There are very few examples of British (Celtic, as opposed to English, or Anglo-Saxon) pottery from after the Romans left Britain. The closest I've been able to get is Anglo-Saxon pottery. And it suits my methods of working.
When the Angles and Saxons left the Continent and moved into Britain, they generally left their best potters behind. Potters on the Continent were far superior to potters in Britain for several centuries. While Anglo-Saxon potters in Europe were using a fast wheel (what we would call a potter's wheel), English potters were still pinching pots or making them from coils, and possibly using a slow wheel only for decorating them.
The main forms of pottery we find today from this period are funerary urns and pots for food storage and cooking. Early cooking pots are quite small. They get larger later on, for reasons we don't understand.
Pagan Anglo-Saxons cremated their dead, then buried their ashes and bones in urns. These are the best-made pieces of pottery most settlements had. They were decorated in a number of ways, almost all abstract. Mainly, they were incised using a sharp instrument (probably bone. Wood leaves a raised edge when it cuts through clay, and this is a nuisance. It means going back over your work and cleaning it, making it a two-stage process. Bone cuts through smoothly). The potter also used stamps made of carved bone. And they would push the walls of the pot either in or out in places to create bosses. Some of these urns are wild and creative in their use of decoration. (Once they converted to Christianity, Anglo-Saxons buried their dead)
I make small drinking beakers out of clay. They're pinched, as the Anglo-Saxons would have done, with a swollen belly and flared lip. I incise decoration using a metal dental tool. Their pots were unglazed, or had natural glazes where ashes fell on the outside of the pots. I glaze mine on the inside, for hygienic reasons. I use either a clear or a green-gold commercial glaze.
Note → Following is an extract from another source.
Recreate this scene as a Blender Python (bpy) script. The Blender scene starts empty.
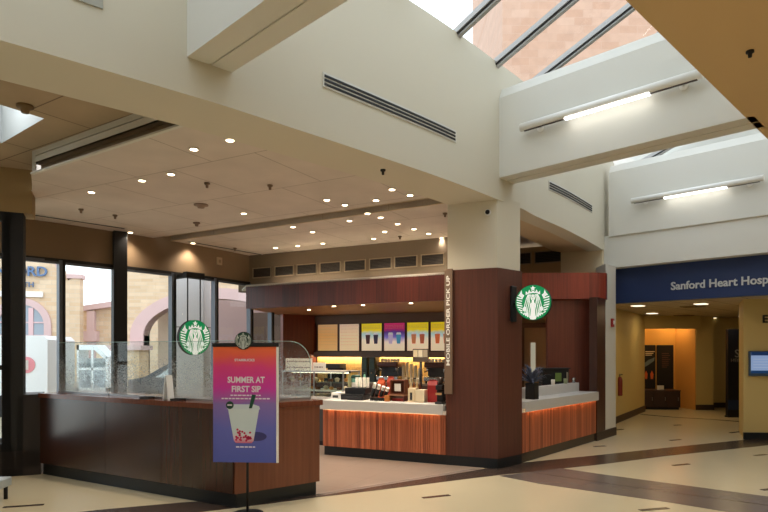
import bpy, bmesh, math, random
from mathutils import Vector, Matrix
random.seed(7)
PI = math.pi
S = bpy.context.scene
C = S.collection
f_ = 600.0; HZ = 351.0; CX = 384.0; EYE = 1.6

# ------------------------------------------------------------------ helpers
def G(px, py):                       # floor point seen at a pixel
    Y = EYE*f_/(py-HZ); return Vector(((px-CX)/f_*Y, Y, 0))
def Hp(px, py, z):                   # point at height z seen at a pixel
    Y = (z-EYE)*f_/(HZ-py); return Vector(((px-CX)/f_*Y, Y, z))
def ray_line(px, P, d, b=0.0):       # where the line P + b*n + t*d crosses the bearing px
    k = (px-CX)/f_; n = Vector((-d[1], d[0]))
    p = Vector((P[0], P[1])) + n*b
    t = (k*p.y - p.x)/(d[0]-k*d[1])
    return Vector((p.x+t*d[0], p.y+t*d[1], 0)), t
def ray_poly(px, pts):
    k = (px-CX)/f_
    for a, b in zip(pts, pts[1:]):
        fa = a[0]-k*a[1]; fb = b[0]-k*b[1]
        if fa*fb <= 0 and fa != fb:
            t = fa/(fa-fb); return Vector((a[0]+(b[0]-a[0])*t, a[1]+(b[1]-a[1])*t, 0)), math.atan2(b[1]-a[1], b[0]-a[0])
    raise ValueError(px)
def smooth(pts, n=6):
    out = []; P = [Vector(p) for p in pts]
    for i in range(len(P)-1):
        p0 = P[i-1] if i else P[0]*2-P[1]; p1 = P[i]; p2 = P[i+1]; p3 = P[i+2] if i+2 < len(P) else P[-1]*2-P[-2]
        for j in range(n):
            t = j/n
            out.append(0.5*((2*p1)+(p2-p0)*t+(2*p0-5*p1+4*p2-p3)*t*t+(3*p1-p0-3*p2+p3)*t**3))
    out.append(P[-1]); return out
def offset(pts, d):
    out = []
    for i, p in enumerate(pts):
        a = pts[max(i-1, 0)]; b = pts[min(i+1, len(pts)-1)]
        t = Vector((b[0]-a[0], b[1]-a[1])).normalized()
        out.append(Vector((p[0]-t.y*d, p[1]+t.x*d)))
    return out

class MB:
    def __init__(s): s.bm = bmesh.new()
    def quad(s, pts, mi=0):
        f = s.bm.faces.new([s.bm.verts.new(p) for p in pts]); f.material_index = mi; return f
    def prism(s, poly, z0, z1, mi=0):
        a = sum(poly[i][0]*poly[(i+1) % len(poly)][1]-poly[(i+1) % len(poly)][0]*poly[i][1] for i in range(len(poly)))
        if a < 0: poly = list(poly)[::-1]
        lo = [s.bm.verts.new((p[0], p[1], z0)) for p in poly]; hi = [s.bm.verts.new((p[0], p[1], z1)) for p in poly]
        fs = [s.bm.faces.new(lo[::-1]), s.bm.faces.new(hi)]
        for i in range(len(poly)):
            j = (i+1) % len(poly); fs.append(s.bm.faces.new((lo[i], lo[j], hi[j], hi[i])))
        for f in fs: f.material_index = mi
        return s
    def plate(s, poly, y0, y1, mi=0):          # polygon drawn in x,z and extruded along y
        a = sum(poly[i][0]*poly[(i+1) % len(poly)][1]-poly[(i+1) % len(poly)][0]*poly[i][1] for i in range(len(poly)))
        if a < 0: poly = list(poly)[::-1]
        lo = [s.bm.verts.new((p[0], y0, p[1])) for p in poly]; hi = [s.bm.verts.new((p[0], y1, p[1])) for p in poly]
        fs = [s.bm.faces.new(lo), s.bm.faces.new(hi[::-1])]
        for i in range(len(poly)):
            j = (i+1) % len(poly); fs.append(s.bm.faces.new((lo[j], lo[i], hi[i], hi[j])))
        for f in fs: f.material_index = mi
        return s
    def box(s, x0, x1, y0, y1, z0, z1, bev=0, mi=0):
        r = bmesh.ops.create_cube(s.bm, size=1)
        for v in r['verts']:
            v.co = Vector((x0+(v.co.x+.5)*(x1-x0), y0+(v.co.y+.5)*(y1-y0), z0+(v.co.z+.5)*(z1-z0)))
        fs = set(f for v in r['verts'] for f in v.link_faces)
        for f in fs: f.material_index = mi
        if bev:
            es = list(set(e for v in r['verts'] for e in v.link_edges))
            bmesh.ops.bevel(s.bm, geom=es, offset=bev, segments=2, affect='EDGES', profile=.5, material=mi)
        return s
    def cyl(s, p0, p1, r0, r1=None, seg=16, mi=0, cap=True):
        p0 = Vector(p0); p1 = Vector(p1); r1 = r0 if r1 is None else r1
        d = (p1-p0).normalized(); u = d.orthogonal().normalized(); w = d.cross(u)
        A = [s.bm.verts.new(p0+(u*math.cos(a)+w*math.sin(a))*r0) for a in [2*PI*i/seg for i in range(seg)]]
        B = [s.bm.verts.new(p1+(u*math.cos(a)+w*math.sin(a))*r1) for a in [2*PI*i/seg for i in range(seg)]]
        for i in range(seg):
            j = (i+1) % seg; f = s.bm.faces.new((A[i], A[j], B[j], B[i])); f.smooth = True; f.material_index = mi
        if cap:
            f = s.bm.faces.new(A[::-1]); f.material_index = mi; f = s.bm.faces.new(B); f.material_index = mi
        return s
    def lathe(s, prof, c=(0, 0, 0), seg=20, mi=0):
        rows = []
        for r, z in prof:
            rows.append([s.bm.verts.new((c[0]+r*math.cos(2*PI*i/seg), c[1]+r*math.sin(2*PI*i/seg), c[2]+z)) for i in range(seg)])
        for a, b in zip(rows, rows[1:]):
            for i in range(seg):
                j = (i+1) % seg; f = s.bm.faces.new((a[i], a[j], b[j], b[i])); f.smooth = True; f.material_index = mi
        if prof[0][0] > 1e-5: s.bm.faces.new(rows[0][::-1]).material_index = mi
        if prof[-1][0] > 1e-5: s.bm.faces.new(rows[-1]).material_index = mi
        return s
    def tube(s, pts, r, seg=8, mi=0):
        for a, b in zip(pts, pts[1:]): s.cyl(a, b, r, seg=seg, mi=mi)
        return s
    def wall(s, pts, th, z0, z1, mi=0):        # wall ribbon along a plan curve, th towards its left side
        q = offset(pts, th)
        for i in range(len(pts)-1): s.prism([pts[i], pts[i+1], q[i+1], q[i]], z0, z1, mi)
        bmesh.ops.remove_doubles(s.bm, verts=s.bm.verts, dist=1e-5)
        seen = {}; kill = []
        for f in s.bm.faces:
            k = frozenset(v.index for v in f.verts)
            if -1 in k: break
            if k in seen: kill += [f, seen[k]]
            seen[k] = f
        return s
    def ball(s, c, r, sc=(1, 1, 1), mi=0, seg=12):
        r_ = bmesh.ops.create_uvsphere(s.bm, u_segments=seg, v_segments=max(6, seg//2), radius=r)
        for v in r_['verts']:
            v.co = Vector((v.co.x*sc[0]+c[0], v.co.y*sc[1]+c[1], v.co.z*sc[2]+c[2]))
            for f in v.link_faces: f.smooth = True; f.material_index = mi
        return s
    def build(s, name, mat, parent=None, loc=None, rz=0, fix=True):
        if fix: bmesh.ops.recalc_face_normals(s.bm, faces=s.bm.faces)
        me = bpy.data.meshes.new(name); s.bm.to_mesh(me); s.bm.free()
        for m in (mat if isinstance(mat, (list, tuple)) else [mat]): me.materials.append(m)
        o = bpy.data.objects.new(name, me); C.objects.link(o)
        if parent: o.parent = parent
        if loc is not None: o.location = loc
        o.rotation_euler.z = rz
        return o
def thing(name, label, cat, loc=(0, 0, 0), rz=0, group=None):
    o = bpy.data.objects.new(name, None); C.objects.link(o); o.location = loc; o.rotation_euler.z = rz
    o.empty_display_size = .1
    o['label'] = label; o['category'] = cat
    if group: o['group'] = group
    return o
def tag(o, label, cat, group=None):
    o['label'] = label; o['category'] = cat
    if group: o['group'] = group
    return o
def struct(o): o['kind'] = 'structure'; return o
def copy_tree(o, parent=None):
    c = o.copy(); C.objects.link(c)
    if parent: c.parent = parent
    for ch in [x for x in bpy.data.objects if x.parent == o]: copy_tree(ch, c)
    return c
def text(body, size, mat, name='lettering', parent=None, loc=(0, 0, 0), rot=(PI/2, 0, 0), ext=.002, bold=0.0, align='CENTER', spacing=1.0, width=None):
    cu = bpy.data.curves.new('t', 'FONT'); cu.body = body; cu.size = size; cu.extrude = ext; cu.offset = bold
    cu.align_x = align; cu.align_y = 'CENTER'; cu.space_character = spacing; cu.resolution_u = 3
    t = bpy.data.objects.new('t', cu); C.objects.link(t)
    dg = bpy.context.evaluated_depsgraph_get(); dg.update()
    me = bpy.data.meshes.new_from_object(t.evaluated_get(dg)); bpy.data.objects.remove(t)
    if width:
        xs = [v.co.x for v in me.vertices]; w = max(xs)-min(xs)
        for v in me.vertices: v.co.x *= width/w
    me.name = name; me.materials.clear(); me.materials.append(mat)
    o = bpy.data.objects.new(name, me); C.objects.link(o)
    o.location = loc; o.rotation_euler = rot
    if parent: o.parent = parent
    return o

# ------------------------------------------------------------------ materials
def srgb(r, g, b):
    return tuple(((c/255)/12.92 if c/255 <= .04045 else ((c/255+.055)/1.055)**2.4) for c in (r, g, b))+(1,)
def mat(name, col, rough=.6, metal=0, bump=0, bscale=40, emit=None, es=0, var=0, vscale=3, coat=0):
    m = bpy.data.materials.new(name); m.use_nodes = True; N = m.node_tree; b = N.nodes['Principled BSDF']
    b.inputs['Base Color'].default_value = col; b.inputs['Roughness'].default_value = rough; b.inputs['Metallic'].default_value = metal
    b.inputs['Coat Weight'].default_value = coat
    if emit: b.inputs['Emission Color'].default_value = emit; b.inputs['Emission Strength'].default_value = es
    tc = N.nodes.new('ShaderNodeTexCoord')
    if var:
        no = N.nodes.new('ShaderNodeTexNoise'); no.inputs['Scale'].default_value = vscale; no.inputs['Detail'].default_value = 5
        N.links.new(tc.outputs['Object'], no.inputs['Vector'])
        mx = N.nodes.new('ShaderNodeMix'); mx.data_type = 'RGBA'
        mx.inputs[6].default_value = tuple(c*(1-var) for c in col[:3])+(1,); mx.inputs[7].default_value = tuple(min(1, c*(1+var)) for c in col[:3])+(1,)
        N.links.new(no.outputs['Fac'], mx.inputs[0]); N.links.new(mx.outputs[2], b.inputs['Base Color'])
    if bump:
        no = N.nodes.new('ShaderNodeTexNoise'); no.inputs['Scale'].default_value = bscale; no.inputs['Detail'].default_value = 4
        N.links.new(tc.outputs['Object'], no.inputs['Vector'])
        bp = N.nodes.new('ShaderNodeBump'); bp.inputs['Strength'].default_value = bump; bp.inputs['Distance'].default_value = .01
        N.links.new(no.outputs['Fac'], bp.inputs['Height']); N.links.new(bp.outputs[0], b.inputs['Normal'])
    return m
def emis(name, col, s):
    m = bpy.data.materials.new(name); m.use_nodes = True; N = m.node_tree; N.nodes.clear()
    e = N.nodes.new('ShaderNodeEmission'); e.inputs[0].default_value = col; e.inputs[1].default_value = s
    o = N.nodes.new('ShaderNodeOutputMaterial'); N.links.new(e.outputs[0], o.inputs[0]); return m
def wood(name, c1, c2, plank=.14, ang=0, rough=.35, streak=.5):
    m = bpy.data.materials.new(name); m.use_nodes = True; N = m.node_tree; b = N.nodes['Principled BSDF']; L = N.links
    b.inputs['Roughness'].default_value = rough
    tc = N.nodes.new('ShaderNodeTexCoord'); mp = N.nodes.new('ShaderNodeMapping'); mp.inputs['Rotation'].default_value = (0, 0, -ang)
    L.new(tc.outputs['Object'], mp.inputs[0])
    sx = N.nodes.new('ShaderNodeSeparateXYZ'); L.new(mp.outputs[0], sx.inputs[0])
    dv = N.nodes.new('ShaderNodeMath'); dv.operation = 'DIVIDE'; L.new(sx.outputs[0], dv.inputs[0]); dv.inputs[1].default_value = plank
    fl = N.nodes.new('ShaderNodeMath'); fl.operation = 'FLOOR'; L.new(dv.outputs[0], fl.inputs[0])
    wn = N.nodes.new('ShaderNodeTexWhiteNoise'); wn.noise_dimensions = '1D'; L.new(fl.outputs[0], wn.inputs['W'])
    m2 = N.nodes.new('ShaderNodeMapping'); m2.inputs['Scale'].default_value = (34, 34, 1.1); L.new(tc.outputs['Object'], m2.inputs[0])
    no = N.nodes.new('ShaderNodeTexNoise'); no.inputs['Scale'].default_value = 1; no.inputs['Detail'].default_value = 6; L.new(m2.outputs[0], no.inputs[0])
    a = N.nodes.new('ShaderNodeMath'); a.operation = 'MULTIPLY_ADD'; L.new(wn.outputs[0], a.inputs[0]); a.inputs[1].default_value = streak
    s2 = N.nodes.new('ShaderNodeMath'); s2.operation = 'MULTIPLY_ADD'; L.new(no.outputs[0], s2.inputs[0]); s2.inputs[1].default_value = 1.3; s2.inputs[2].default_value = -.4
    L.new(s2.outputs[0], a.inputs[2])
    mx = N.nodes.new('ShaderNodeMix'); mx.data_type = 'RGBA'; mx.inputs[6].default_value = c1; mx.inputs[7].default_value = c2
    mx.clamp_factor = True
    L.new(a.outputs[0], mx.inputs[0]); L.new(mx.outputs[2], b.inputs['Base Color'])
    return m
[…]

I also make spouted pitchers based on a style used in England before the 10th century (the photo in the upper left is one of mine). Early jugs had cylindrical spouts added to them, unlike hand-made pitchers today which have a pulled lip along the top rim. These early pitchers also had small handles at the top, usually two or three. Three was most common. But where there are only two, they're on the sides of the jug, not at the back as we would expect. After I thought about this for a while, I realized that the jugs must have had wooden, rope or wicker handles that have long ago rotted away. They were designed to be lifted up, then tipped ("pitched", hence, possibly, the word "pitcher") to pour, as a bucket is tipped to pour. I make my own wicker handles.
The decoration on the outside of the jug is a thin strip of damp clay attached to the outside, then "thumbed" from side to side to create a wavy design. This is authentic, as are the proportions, the top, spout and lugs. However, this jug is made from medium-fired stoneware clay with a commercial lead-free glaze.
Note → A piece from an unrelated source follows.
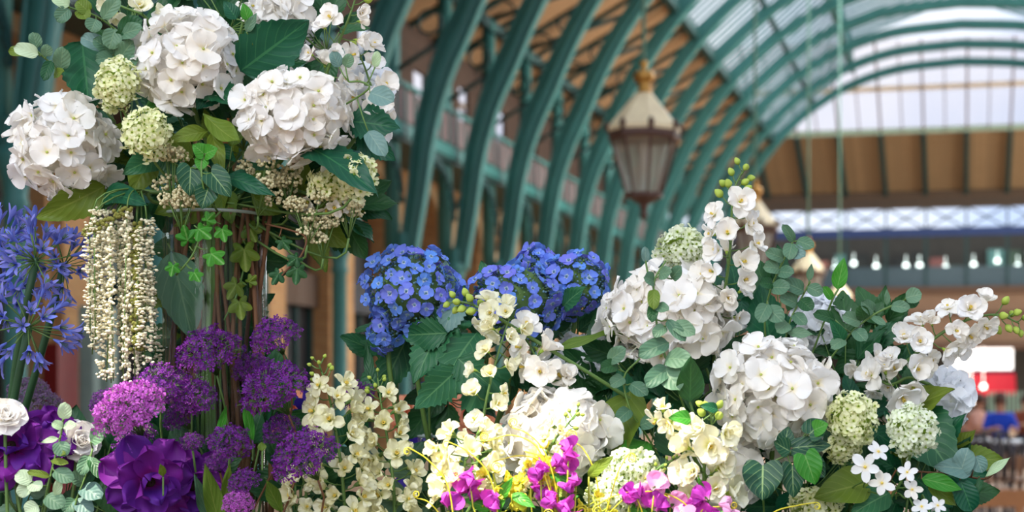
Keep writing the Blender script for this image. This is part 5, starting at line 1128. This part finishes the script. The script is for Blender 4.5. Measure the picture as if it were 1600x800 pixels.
sprig('eucalyptus_sprig', 'eucalyptus sprig climbing above the white blooms right of the upright spike', [(1240, 375, 2.22), (1225, 405, 2.22), (1205, 450, 2.23), (1195, 500, 2.25), (1200, 560, 2.28)], [
    ((1240, 378, 2.22), (1226, 352, 2.2), 16, {}), ((1245, 376, 2.22), (1270, 384, 2.2), 22, {}), ((1238, 380, 2.22), (1232, 402, 2.2), 24, {}), ((1232, 390, 2.22), (1256, 398, 2.2), 24, dict(mat=LEUB)), ((1225, 405, 2.22), (1200, 392, 2.2), 22, dict(mat=LEUC)), ((1218, 420, 2.22), (1196, 415, 2.2), 24, {}), ((1216, 425, 2.22), (1238, 425, 2.2), 22, {}), ((1208, 445, 2.22), (1190, 440, 2.2), 20, dict(mat=LFILL)), ((1205, 450, 2.22), (1232, 448, 2.2), 26, {}), ((1200, 475, 2.22), (1186, 500, 2.2), 26, {}), ((1198, 480, 2.22), (1222, 500, 2.2), 28, {})], base_thing_loc=bC(23), **E)
sprig('eucalyptus_sprig', 'eucalyptus sprig in front of the shaded white hydrangea', [(1266, 440, 2.24), (1250, 470, 2.23), (1235, 500, 2.23), (1225, 540, 2.24)], [
    ((1264, 440, 2.23), (1268, 412, 2.22), 12, dict(kind='lance')), ((1262, 448, 2.23), (1285, 458, 2.22), 22, {}), ((1256, 455, 2.23), (1228, 440, 2.21), 26, {}), ((1250, 468, 2.23), (1268, 482, 2.21), 24, dict(mat=LFILL)), ((1246, 475, 2.23), (1222, 462, 2.21), 24, {}), ((1240, 490, 2.23), (1258, 505, 2.21), 20, {}), ((1232, 505, 2.23), (1215, 515, 2.21), 26, {}), ((1230, 520, 2.23), (1270, 520, 2.21), 18, dict(kind='lance'))], base_thing_loc=bC(24), **E)
sprig('round_leaf_sprig', 'single tall leaf standing above the shaded white hydrangea', [(1312, 448, 2.26), (1300, 470, 2.26), (1285, 510, 2.28), (1270, 550, 2.3)], [((1308, 452, 2.26), (1319, 402, 2.25), 26, dict(kind='ovate', bend=-.2)), ((1300, 468, 2.26), (1288, 448, 2.25), 14, {})], base_thing_loc=bC(25), mat=LBRT, kind='round')
sprig('eucalyptus_sprig', 'eucalyptus sprig with two round leaves at its tip above the pointing spike', [(1432, 462, 2.22), (1400, 475, 2.22), (1365, 492, 2.22), (1330, 520, 2.23), (1290, 570, 2.26)], [
    ((1415, 466, 2.21), (1440, 458, 2.2), 26, dict(mat=LEUC)), ((1412, 470, 2.22), (1436, 472, 2.21), 24, dict(mat=LFILL)), ((1392, 478, 2.22), (1420, 480, 2.2), 20, {}), ((1386, 478, 2.22), (1386, 452, 2.21), 10, dict(kind='lance')), ((1365, 488, 2.22), (1350, 472, 2.2), 22, {}), ((1362, 495, 2.22), (1382, 505, 2.2), 12, {}), ((1350, 500, 2.22), (1345, 480, 2.2), 22, dict(mat=LFILL)), ((1345, 505, 2.22), (1320, 492, 2.2), 24, {}), ((1335, 515, 2.22), (1352, 530, 2.2), 22, {}), ((1318, 535, 2.22), (1300, 500, 2.2), 24, dict(mat=LDARK, kind='ovate')), ((1320, 530, 2.22), (1300, 540, 2.2), 22, {}), ((1305, 500, 2.22), (1275, 488, 2.2), 20, dict(mat=LFILL))], base_thing_loc=bC(26), **E)
sprig('eucalyptus_sprig', 'dark eucalyptus sprig in the gap left of the heart shaped leaf', [(1000, 560, 2.22), (975, 590, 2.22), (985, 640, 2.22), (1010, 680, 2.24)], [
    ((950, 565, 2.22), (975, 545, 2.2), 26, {}), ((965, 570, 2.22), (940, 575, 2.2), 24, dict(mat=LFILL)), ((985, 600, 2.22), (1010, 615, 2.2), 24, {}), ((975, 590, 2.22), (955, 600, 2.2), 22, {}), ((985, 640, 2.22), (965, 655, 2.2), 24, {}), ((1000, 665, 2.22), (1025, 655, 2.2), 24, {})], base_thing_loc=bC(27), **E)
sprig('heart_leaf_sprig', 'sprig of big dark heart shaped leaves with pale veins at the lower right', [(1262, 672, 2.12), (1240, 705, 2.11), (1215, 718, 2.11), (1190, 730, 2.12)], [
    ((1192, 728, 2.1), (1191, 780, 2.08), 64, {}), ((1238, 728, 2.1), (1240, 778, 2.09), 38, {}), ((1258, 712, 2.09), (1275, 757, 2.08), 44, dict(mat=LBRT)), ((1262, 718, 2.1), (1290, 745, 2.09), 36, {}), ((1272, 672, 2.1), (1293, 662, 2.09), 28, dict(mat=LBRT)), ((1265, 678, 2.1), (1290, 655, 2.1), 38, {}), ((1235, 705, 2.1), (1205, 690, 2.09), 34, dict(kind='ovate', bend=.5)), ((1240, 700, 2.11), (1300, 692, 2.1), 32, {}), ((1225, 700, 2.12), (1232, 665, 2.12), 30, dict(kind='ovate'))], base_thing_loc=bC(28), kind='heart', mat=LIVY)
sprig('dark_leaf_sprig', 'single dark oval leaf in front of the eucalyptus at centre right', [(1078, 628, 2.13), (1085, 650, 2.14)], [((1078, 628, 2.12), (1080, 553, 2.1), 46, dict(bend=.3))], base_thing_loc=bC(29), kind='ovate', mat=LFILL)
sprig('curled_leaf_sprig', 'bright green curled leaf over the cream blossoms', [(1080, 665, 2.07), (1070, 700, 2.1)], [((1080, 655, 2.06), (1048, 650, 2.04), 26, dict(mat=LBRT)), ((1122, 640, 2.06), (1095, 632, 2.05), 18, dict(mat=LDARK))], base_thing_loc=bC(30), kind='ovate')
sprig('trailing_branch', 'thin trailing branch with grey leaves at the far lower right', [(1563, 728, 2.18), (1540, 748, 2.18), (1500, 742, 2.18), (1450, 738, 2.18), (1400, 735, 2.2)], [
    ((1540, 745, 2.17), (1578, 712, 2.16), 15, dict(kind='lance', mat=LPALE)), ((1530, 745, 2.17), (1530, 772, 2.16), 10, dict(kind='lance', mat=LFILL)), ((1500, 742, 2.17), (1512, 700, 2.16), 34, dict(mat=LEUB)), ((1525, 712, 2.17), (1535, 738, 2.16), 26, dict(mat=LEUB)), ((1520, 735, 2.17), (1462, 725, 2.16), 38, dict(kind='ovate', mat=LEUB)), ((1440, 748, 2.16), (1508, 762, 2.15), 30, dict(kind='ovate', mat=LBRT)), ((1500, 750, 2.17), (1520, 800, 2.16), 38, dict(mat=LDARK)), ((1450, 755, 2.17), (1500, 790, 2.17), 30, dict(kind='ovate', mat=LYEL))], base_thing_loc=bC(31), smat=STEMB, kind='round')
sprig('large_leaf', 'large yellow green leaf under the star flowers', [(1350, 800, 2.2), (1340, 760, 2.2)], [((1360, 755, 2.18), (1275, 770, 2.15), 66, {}), ((1350, 715, 2.2), (1300, 700, 2.17), 50, dict(mat=LFILL)), ((1390, 770, 2.18), (1330, 800, 2.15), 50, dict(mat=LHYD))], base_thing_loc=bC(32), kind='ovate', mat=LYEL)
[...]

The great thing about this design (and I can take no credit. I just recognized a good one when I saw it!) is that there's always air pressure going in the top as the liquid pours out the spout. So it's a steady even pour, with none of that "glug glug" you get with bottles.
I generally glaze these, inside and out, with the same green-gold glaze. It's the closest thing I can find in a commercial glaze to the lead glaze early medieval potters used. Their glaze was just powdered galena (lead ore) sifted onto thes urface of the damp pot. Well, I'm sorry, I'm not about to shake powdered lead all over my workshop just to be authentic. So I use non-lead glazes.
The best way to describe the colour of their lead glazes is "snot green." It's slimy and glossy, but in places it's runny or matte, and it ranges from bright yellow through gold to green.
They glazed pots only on the outside. I glaze mine inside as well, for reasons of hygiene.